Laying Down Black-Letter Law

Back in the Reagan years, it was the British investor and occasional media baron Sir James Goldsmith who warned, once in 1987 that I recall, “America—You Falter.”  Now it is another Commonwealthman who brings the same warning: Conrad Black.  Writing in today’s New York Sun, Black hits all the right notes; this is the most salient excerpt:

[F]or this administration to redeem its credibility now would require a change of direction and method so radical it would be the national equivalent of the comeback of Lazarus: a miraculous revolution in the condition of an individual (President Obama), and a comparable metamorphosis (or a comprehensive replacement) of the astonishingly implausible claque around him.

Until recently, it would have been unimaginable to conceive of John Kerry as the strongman of the National Security Council. This is the man who attended political catechism classes from the North Vietnamese to memorize and repeat their accusations against his country of war crimes in Indochina, and, inter alia, ran for president in 2004 asserting that while he had voted to invade Iraq in 2003, he was not implicated in that decision because he did not vote to fund the invasion once underway. (Perhaps Thomas E. Dewey would have been an upset presidential winner in 1944 if he had proclaimed his support for the D-Day landings but advocated an immediate cut-off of funds for General Eisenhower’s armies of liberation.)

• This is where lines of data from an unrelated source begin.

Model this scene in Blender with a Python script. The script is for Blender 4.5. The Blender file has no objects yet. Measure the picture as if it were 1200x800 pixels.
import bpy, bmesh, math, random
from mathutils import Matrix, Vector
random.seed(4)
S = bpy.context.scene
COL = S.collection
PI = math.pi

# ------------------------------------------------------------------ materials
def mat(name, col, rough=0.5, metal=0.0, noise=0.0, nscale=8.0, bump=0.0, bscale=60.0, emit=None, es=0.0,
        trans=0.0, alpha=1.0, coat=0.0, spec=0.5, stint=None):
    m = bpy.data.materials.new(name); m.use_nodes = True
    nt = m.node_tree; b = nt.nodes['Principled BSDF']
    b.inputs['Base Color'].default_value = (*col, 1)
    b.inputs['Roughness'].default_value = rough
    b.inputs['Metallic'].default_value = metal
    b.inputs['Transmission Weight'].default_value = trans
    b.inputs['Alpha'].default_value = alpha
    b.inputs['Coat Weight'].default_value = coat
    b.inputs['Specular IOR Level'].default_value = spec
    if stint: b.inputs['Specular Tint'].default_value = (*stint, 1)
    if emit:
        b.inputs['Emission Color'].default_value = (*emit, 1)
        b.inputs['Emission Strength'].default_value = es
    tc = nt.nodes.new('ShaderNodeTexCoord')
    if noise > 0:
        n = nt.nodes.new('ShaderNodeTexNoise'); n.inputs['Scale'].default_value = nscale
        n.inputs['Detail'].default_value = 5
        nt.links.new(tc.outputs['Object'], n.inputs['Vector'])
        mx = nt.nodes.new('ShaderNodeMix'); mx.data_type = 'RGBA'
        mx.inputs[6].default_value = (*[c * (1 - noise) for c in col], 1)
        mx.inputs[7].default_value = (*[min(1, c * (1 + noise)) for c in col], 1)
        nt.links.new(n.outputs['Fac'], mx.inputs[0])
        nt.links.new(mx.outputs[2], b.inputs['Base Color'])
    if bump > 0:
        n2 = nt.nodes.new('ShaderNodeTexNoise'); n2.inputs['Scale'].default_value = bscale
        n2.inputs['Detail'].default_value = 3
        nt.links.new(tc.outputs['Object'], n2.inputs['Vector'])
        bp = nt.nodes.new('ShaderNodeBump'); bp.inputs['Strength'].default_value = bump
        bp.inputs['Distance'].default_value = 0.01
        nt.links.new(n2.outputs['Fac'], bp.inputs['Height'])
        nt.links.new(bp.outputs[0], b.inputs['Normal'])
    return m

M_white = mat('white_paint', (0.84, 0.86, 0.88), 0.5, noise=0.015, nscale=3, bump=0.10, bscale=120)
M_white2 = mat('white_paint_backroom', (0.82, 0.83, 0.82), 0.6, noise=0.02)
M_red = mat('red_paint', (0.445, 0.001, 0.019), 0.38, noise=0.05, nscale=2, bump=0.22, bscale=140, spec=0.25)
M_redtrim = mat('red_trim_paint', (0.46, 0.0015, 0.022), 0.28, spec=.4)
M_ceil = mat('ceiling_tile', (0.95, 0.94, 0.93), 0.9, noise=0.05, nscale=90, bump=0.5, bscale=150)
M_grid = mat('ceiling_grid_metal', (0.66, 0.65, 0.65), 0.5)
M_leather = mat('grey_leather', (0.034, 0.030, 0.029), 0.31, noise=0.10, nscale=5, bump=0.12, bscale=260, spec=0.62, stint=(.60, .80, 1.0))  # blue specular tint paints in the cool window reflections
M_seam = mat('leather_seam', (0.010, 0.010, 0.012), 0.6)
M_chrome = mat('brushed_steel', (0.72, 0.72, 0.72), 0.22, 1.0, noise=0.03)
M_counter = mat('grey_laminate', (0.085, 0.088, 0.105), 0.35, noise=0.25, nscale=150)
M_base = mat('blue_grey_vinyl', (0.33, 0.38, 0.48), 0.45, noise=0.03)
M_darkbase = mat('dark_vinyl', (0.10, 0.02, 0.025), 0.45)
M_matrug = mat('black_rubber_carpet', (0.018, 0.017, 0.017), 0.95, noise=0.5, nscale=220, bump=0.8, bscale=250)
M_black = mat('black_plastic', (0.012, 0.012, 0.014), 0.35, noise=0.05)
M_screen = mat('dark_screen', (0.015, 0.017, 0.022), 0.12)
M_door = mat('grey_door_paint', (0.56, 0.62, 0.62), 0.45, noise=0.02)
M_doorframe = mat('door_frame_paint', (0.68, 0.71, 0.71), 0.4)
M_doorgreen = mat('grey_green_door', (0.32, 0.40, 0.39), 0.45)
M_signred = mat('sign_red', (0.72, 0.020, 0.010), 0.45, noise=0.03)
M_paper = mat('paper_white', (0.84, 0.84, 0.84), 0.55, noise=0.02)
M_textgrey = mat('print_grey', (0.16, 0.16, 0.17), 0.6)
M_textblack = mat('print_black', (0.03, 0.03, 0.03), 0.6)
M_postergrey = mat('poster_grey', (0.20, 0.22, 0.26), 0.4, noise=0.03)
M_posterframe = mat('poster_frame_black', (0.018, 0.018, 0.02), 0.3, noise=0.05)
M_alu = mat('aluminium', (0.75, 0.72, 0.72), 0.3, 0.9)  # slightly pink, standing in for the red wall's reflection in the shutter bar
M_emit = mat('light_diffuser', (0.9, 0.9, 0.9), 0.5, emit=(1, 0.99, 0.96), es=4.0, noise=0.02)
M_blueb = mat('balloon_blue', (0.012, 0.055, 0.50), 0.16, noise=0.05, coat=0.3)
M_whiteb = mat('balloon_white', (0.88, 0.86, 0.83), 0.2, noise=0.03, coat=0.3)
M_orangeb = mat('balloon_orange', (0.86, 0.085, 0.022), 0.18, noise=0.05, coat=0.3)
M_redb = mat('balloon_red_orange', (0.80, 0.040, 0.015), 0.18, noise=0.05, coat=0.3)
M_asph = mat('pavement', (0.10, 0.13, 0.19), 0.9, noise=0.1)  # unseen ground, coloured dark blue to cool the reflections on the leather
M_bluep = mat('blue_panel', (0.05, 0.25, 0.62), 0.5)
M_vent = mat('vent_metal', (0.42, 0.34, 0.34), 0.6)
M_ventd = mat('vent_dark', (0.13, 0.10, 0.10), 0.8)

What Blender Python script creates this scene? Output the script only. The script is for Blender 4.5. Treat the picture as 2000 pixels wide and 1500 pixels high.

As has been touched upon here before, the desire to avoid America in another foreign conflict is understandable. But if that is the policy, the president of the United States should not state that presidents of countries in upheaval (e.g., Bashar Assad) “must go,” should not draw “red lines” and ignore them, should not devise plans to punish rogue leaders but not actually damage their war-making ability, should not promise action and send forces to carry out the action, and then have, in current parlance, a public “conversation” with himself about whether to do anything, and should not thereby abdicate his great office in all respects except the salary and perquisites.